Skoro sami ojcowie rodzin nie mają prawa wyboru nauczycieli według swojej woli, ani szkół chrześcijańskich, czy świeckich, – to nikt nie ma prawa nadawać im przywileju takiego wyboru; pożałowania też godnym jest, że niektórzy zwolennicy tego systemu zachwalają go jako normalny i prawidłowy. Jest on przecież zupełnie sprzeczny z prawami Bożymi, z nauką Kościoła i z rozumem.
Pamiętajmy zresztą, że nauczanie chrześcijańskie, udzielane poza szkołą jest zupełnie niewystarczające. Kościół nie zadawala się nim; doświadczenie zaś pouczyło wszystkich wychowawców, że chrześcijańska szkoła jest niezbędna. Kościół jest mądrzejszy, niż politycy.

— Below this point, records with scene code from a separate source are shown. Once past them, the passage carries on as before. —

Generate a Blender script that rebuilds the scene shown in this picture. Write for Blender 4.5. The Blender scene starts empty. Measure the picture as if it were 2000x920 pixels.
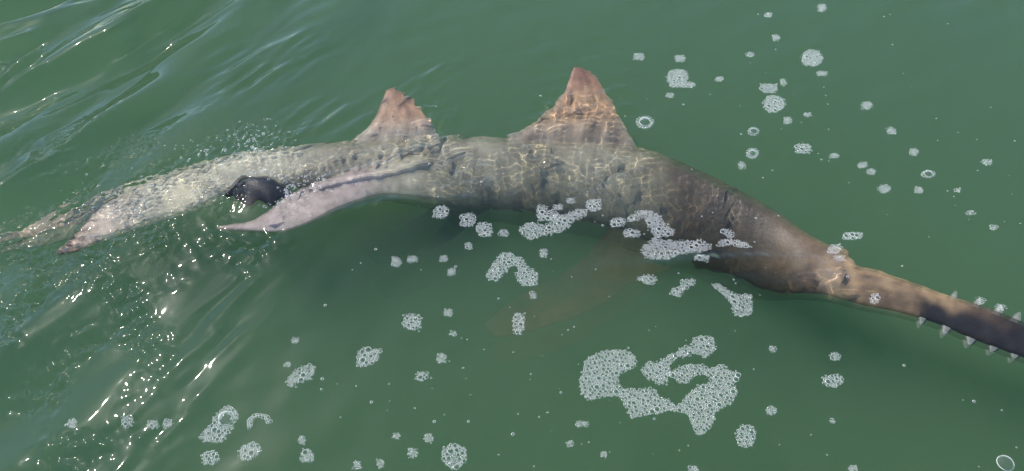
import bpy, bmesh, math, random
import numpy as np
from mathutils import Vector
from mathutils.kdtree import KDTree

S = bpy.context.scene
C = S.collection
R = math.radians
rng = np.random.default_rng(7)
random.seed(7)

# ------------------------------------------------------------------ camera
DIST, DEP, HFOV = 2.2, R(50), R(65)
cam = bpy.data.cameras.new('camera')
cam_ob = bpy.data.objects.new('camera', cam)
C.objects.link(cam_ob)
CAM = np.array([0.0, -DIST * math.cos(DEP), DIST * math.sin(DEP)])
cam_ob.location = CAM
cam_ob.rotation_euler = (R(90) - DEP, 0, 0)
cam.angle = HFOV
cam.clip_start = 0.05
cam.clip_end = 2000
S.camera = cam_ob

# ------------------------------------------------------------------ sky, sun, exposure
SUN_EL, SUN_AZ = R(50), R(-43)          # azimuth from +Y, negative = to the left
w = bpy.data.worlds.new('World')
S.world = w
w.use_nodes = True
nt = w.node_tree
bg = nt.nodes['Background']
sk = nt.nodes.new('ShaderNodeTexSky')
sk.sky_type = 'NISHITA'
sk.sun_disc = False
sk.sun_elevation = SUN_EL
sk.sun_rotation = SUN_AZ
sk.dust_density = 0.3
sk.ozone_density = 2.0
nt.links.new(sk.outputs[0], bg.inputs[0])
bg.inputs[1].default_value = 0.15
sun = bpy.data.lights.new('sun', 'SUN')
sun.energy = 4.0
sun.angle = R(0.5)
sun.color = (1.0, 0.94, 0.84)
sun_ob = bpy.data.objects.new('sun', sun)
C.objects.link(sun_ob)
sd = Vector((math.sin(SUN_AZ) * math.cos(SUN_EL), math.cos(SUN_AZ) * math.cos(SUN_EL), math.sin(SUN_EL)))
sun_ob.rotation_euler = sd.to_track_quat('Z', 'Y').to_euler()
sun.cycles.is_caustics_light = True
S.view_settings.view_transform = 'Standard'
S.view_settings.look = 'None'
S.view_settings.gamma = 1
S.view_settings.exposure = 0.78
S.cycles.sample_clamp_indirect = 3.0
S.cycles.sample_clamp_direct = 40.0
S.cycles.volume_bounces = 6
S.cycles.max_bounces = 14
S.cycles.transmission_bounces = 10
S.cycles.transparent_max_bounces = 24

# ------------------------------------------------------------------ laying out: points of the photograph (2000 x 920) on the water
F = 1000 / math.tan(HFOV / 2)
CD, SD = math.cos(DEP), math.sin(DEP)
IOR = 1.33

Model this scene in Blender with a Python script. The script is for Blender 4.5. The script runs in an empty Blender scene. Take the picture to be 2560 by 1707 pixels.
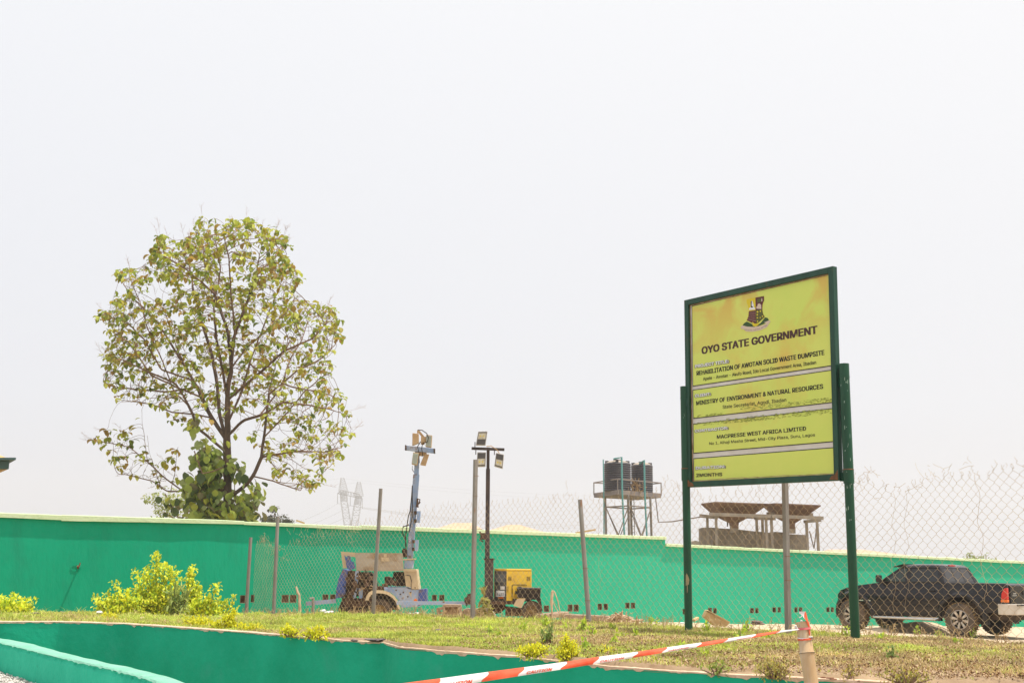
import bpy, math, random
import numpy as np
from mathutils import Vector, Matrix, noise as mnoise
random.seed(7); rng = np.random.default_rng(7)
sc = bpy.context.scene
COL = sc.collection
PI = math.pi

# ------------------------------------------------------------------ camera
FOC = 3000.0; EZ = 1.5
TILT = math.atan((1415 - 853.5) / FOC); ROLL = 0.0095
_F = np.array([0, math.cos(TILT), math.sin(TILT)]); _U0 = np.array([0, -math.sin(TILT), math.cos(TILT)]); _R0 = np.array([1., 0, 0])
_R = _R0 * math.cos(ROLL) + _U0 * math.sin(ROLL); _U = _U0 * math.cos(ROLL) - _R0 * math.sin(ROLL)
EYE = np.array([0, 0, EZ])
cam_d = bpy.data.cameras.new('camera'); cam = bpy.data.objects.new('camera', cam_d); COL.objects.link(cam)
cam_d.sensor_width = 36; cam_d.lens = FOC / 2560 * 36; cam_d.clip_start = 0.1; cam_d.clip_end = 3000
cam.matrix_world = Matrix(((_R[0], _U[0], -_F[0], 0), (_R[1], _U[1], -_F[1], 0), (_R[2], _U[2], -_F[2], EZ), (0, 0, 0, 1)))
sc.camera = cam
sc.render.resolution_x = 1024; sc.render.resolution_y = 682

# ------------------------------------------------------------------ world, sun, exposure
SUN = Vector((0.369, -0.073, 1.0)).normalized()
el = math.asin(SUN.z); az = math.atan2(SUN.x, SUN.y)
world = bpy.data.worlds.new('World'); sc.world = world; world.use_nodes = True
wn = world.node_tree.nodes; wl = world.node_tree.links; wn.clear()
wo = wn.new('ShaderNodeOutputWorld'); bg = wn.new('ShaderNodeBackground'); sky = wn.new('ShaderNodeTexSky')
sky.sky_type = 'NISHITA'; sky.sun_disc = False; sky.sun_elevation = el; sky.sun_rotation = az
sky.air_density = 1.0; sky.dust_density = 6.0; sky.ozone_density = 1.0
tc = wn.new('ShaderNodeTexCoord'); sep = wn.new('ShaderNodeSeparateXYZ'); ramp = wn.new('ShaderNodeValToRGB')
cr = ramp.color_ramp; cr.elements[0].position = 0.0; cr.elements[0].color = (0.84, 0.815, 0.815, 1)
cr.elements[1].position = 0.5; cr.elements[1].color = (1.02, 1.015, 1.015, 1)
e_ = cr.elements.new(0.13); e_.color = (0.945, 0.935, 0.94, 1)
mul = wn.new('ShaderNodeVectorMath'); mul.operation = 'SCALE'; mul.inputs['Scale'].default_value = 10.0
mix = wn.new('ShaderNodeMix'); mix.data_type = 'RGBA'; mix.inputs['Factor'].default_value = 0.96
wl.new(tc.outputs['Generated'], sep.inputs[0]); wl.new(sep.outputs['Z'], ramp.inputs[0])
dsun = wn.new('ShaderNodeVectorMath'); dsun.operation = 'DOT_PRODUCT'; dsun.inputs[1].default_value = tuple(SUN); wl.new(tc.outputs['Generated'], dsun.inputs[0])
mr = wn.new('ShaderNodeMapRange'); mr.inputs['From Min'].default_value = 0.72; mr.inputs['From Max'].default_value = -0.3; wl.new(dsun.outputs['Value'], mr.inputs['Value'])
tint = wn.new('ShaderNodeMix'); tint.data_type = 'RGBA'; tint.blend_type = 'MULTIPLY'; tint.inputs['B'].default_value = (0.84, 0.88, 0.95, 1); wl.new(mr.outputs[0], tint.inputs['Factor']); wl.new(ramp.outputs[0], tint.inputs['A'])
wl.new(tint.outputs['Result'], mul.inputs[0])
wl.new(sky.outputs[0], mix.inputs['A']); wl.new(mul.outputs[0], mix.inputs['B']); wl.new(mix.outputs['Result'], bg.inputs[0])
bg.inputs[1].default_value = 0.1
wl.new(bg.outputs[0], wo.inputs[0])
sd = bpy.data.lights.new('sun', 'SUN'); sd.energy = 5.0; sd.angle = math.radians(0.8); sd.color = (1.0, 0.95, 0.86)
so = bpy.data.objects.new('sun', sd); COL.objects.link(so); so.rotation_euler = SUN.to_track_quat('Z', 'Y').to_euler()
so.location = (10, 0, 30)
vs = sc.view_settings; vs.view_transform = 'Standard'; vs.look = 'None'; vs.exposure = 0.0; vs.gamma = 1.0; vs.use_curve_mapping = False
sc.cycles.max_bounces = 6; sc.cycles.transparent_max_bounces = 16; sc.cycles.volume_bounces = 1

# ------------------------------------------------------------------ helpers: from the measured camera to places
def ray(px, py): return _F + _R * (px - 1280) / FOC - _U * (py - 853.5) / FOC
def at(px, py, Y): d = ray(px, py); return Vector(EYE + d * Y / d[1])
def gz(px, py, z): d = ray(px, py); return Vector(EYE + d * (z - EZ) / d[2])
def onplane(px, py, p0, n):
    d = ray(px, py); p0 = np.array(p0); n = np.array(n)
    return Vector(EYE + d * (np.dot(p0 - EYE, n) / np.dot(d, n)))
def gpt(px, py):   # on the terrain
    lo, hi = 4.0, 45.0
    d = ray(px, py)
    prev = None
    for Y in np.arange(lo, hi, 0.15):
        p = EYE + d * Y / d[1]
        if p[2] <= ground_z(p[0], p[1]): return Vector((p[0], p[1], ground_z(p[0], p[1])))
    return Vector((p[0], p[1], ground_z(p[0], p[1])))
def sstep(a, b, x):
    t = min(1, max(0, (x - a) / (b - a))); return t * t * (3 - 2 * t)
def nz(x, y=0.0, z=0.0): return mnoise.noise(Vector((x, y, z)))

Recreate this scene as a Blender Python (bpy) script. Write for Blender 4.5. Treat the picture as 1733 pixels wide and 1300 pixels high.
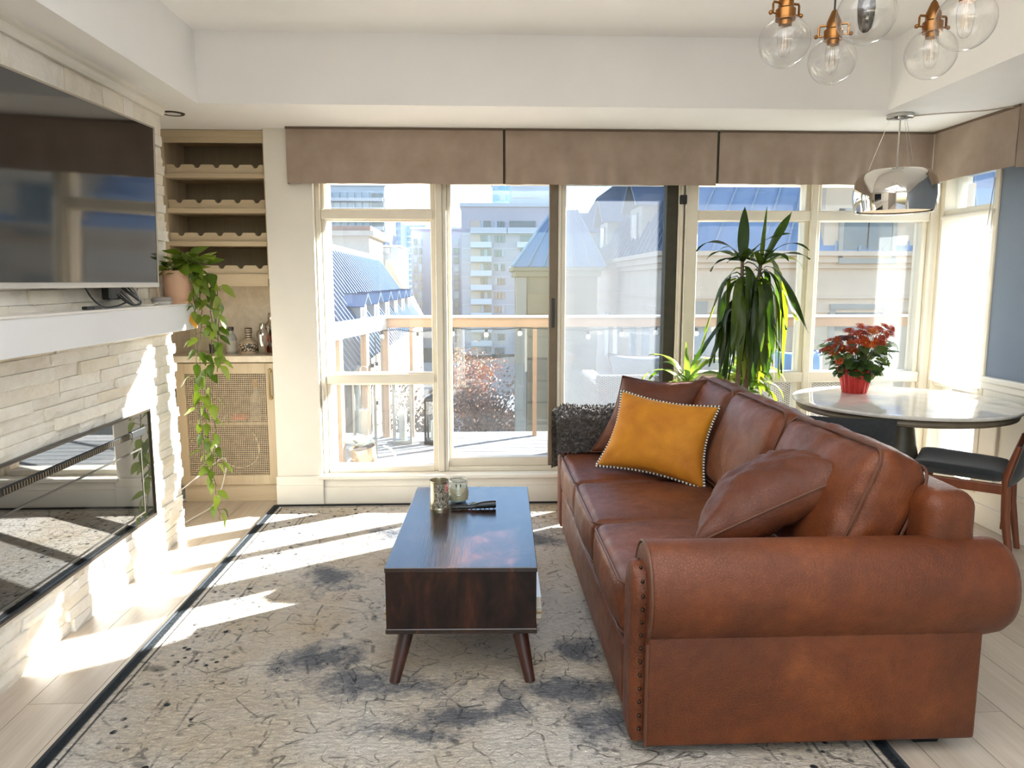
import bpy, bmesh, math, random
from mathutils import Vector, Matrix, Euler, noise
for o in list(bpy.data.objects): bpy.data.objects.remove(o)
SC = bpy.context.scene
COL = SC.collection
PI = math.pi
V = Vector
# ------------------------------------------------------------------ camera
cam = bpy.data.cameras.new('camera'); camo = bpy.data.objects.new('camera', cam); COL.objects.link(camo)
cam.sensor_fit = 'HORIZONTAL'; cam.sensor_width = 36.0; cam.lens = 36.0*1260.0/1733.0
cam.clip_start = 0.05; cam.clip_end = 2000
_p, _y = math.radians(7.7733), math.radians(2.454)
_R = V((math.cos(_y), -math.sin(_y), 0))
_U = V((math.sin(_p)*math.sin(_y), math.sin(_p)*math.cos(_y), math.cos(_p)))
_F = V((math.cos(_p)*math.sin(_y), math.cos(_p)*math.cos(_y), -math.sin(_p)))
_m = Matrix((_R, _U, -_F)).transposed().to_4x4(); _m.translation = V((0, 0, 1.4))
camo.matrix_world = _m
SC.camera = camo
# ------------------------------------------------------------------ light and exposure
SUN_EL = math.radians(23.0); SUN_AZ = math.atan2(0.85, 0.53)      # azimuth from +Y towards +X
W = bpy.data.worlds.new('world'); SC.world = W; W.use_nodes = True
wn = W.node_tree.nodes; wl = W.node_tree.links
bg = wn['Background']
sky = wn.new('ShaderNodeTexSky'); sky.sky_type = 'NISHITA'; sky.sun_disc = False
sky.sun_elevation = SUN_EL; sky.sun_rotation = SUN_AZ
sky.air_density = 1.0; sky.dust_density = 0.15; sky.ozone_density = 2.5
wl.new(sky.outputs[0], bg.inputs[0]); bg.inputs[1].default_value = 0.20
sl = bpy.data.lights.new('sun', 'SUN'); sl.energy = 22.0; sl.angle = math.radians(0.6); sl.color = (1.0, 0.98, 0.955)
so = bpy.data.objects.new('sun', sl); COL.objects.link(so)
_sd = V((-math.sin(SUN_AZ)*math.cos(SUN_EL), -math.cos(SUN_AZ)*math.cos(SUN_EL), -math.sin(SUN_EL)))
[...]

Teksty przytoczone w tym dziełku są nader ścisłe. A wszyscy wojujący za dobrą sprawę powinni je rozważyć, przyswoić je sobie, nie mieszać prawa z mniejszym złem, tolerowanym tylko w pewnych wypadkach i z pewnymi zastrzeżeniami. To byłoby właśnie oddaniem hołdu należnego prawdzie, sprawiedliwości i nieprzedawnionym prawom Kościoła Chrystusowego.
III. – Co sądzić o systemie, który ogranicza obowiązek poddania swojego ducha i nauki samym tylko dogmatom wiary uroczyście określonym przez Kościół – a więc o systemie, który wszystko inne uważa za opinie, zdania wolne, niezależne.
Odpowiedź. System ten został przez Kościół potępiony.
W istocie bowiem: 1-o "przedmiotem wiary katolickiej – mówi kardynał Mazzella w Kursie Teologii wykładanym w Kolegium Rzymskim (1) – jest wszystko, co nam przedkłada Kościół jako prawdę Bożą objawioną". Dalej tak mówi uczony profesor:
"Kościół może nam przedkładać przedmiot wiary bądź przez wyrok uroczysty lub też za pośrednictwem zwykłego i powszechnego organu swego". I na poparcie swojego twierdzenia przytacza dogmatyczny list Piusa IX do arcybiskupa monachijskiego (z 21 grudnia 1863).
"Gdyby rozchodziło się – mówi Papież – o poddanie się, wymagające aktu boskiej wiary, to nie powinno być ograniczone do rzeczy podanych przez ścisłe orzeczenie soborów powszechnych, lub papieży rzymskich i Stolicę Apostolską, lecz ma się rozciągać także do rzeczy przedłożonych przez urząd zwyczajny całego Kościoła, na świecie rozpowszechnionego, jako przez Boga objawionych, a uważanych za zgodą powszechną i stałą przez teologów katolickich, jako wchodzących w dziedzinę wiary".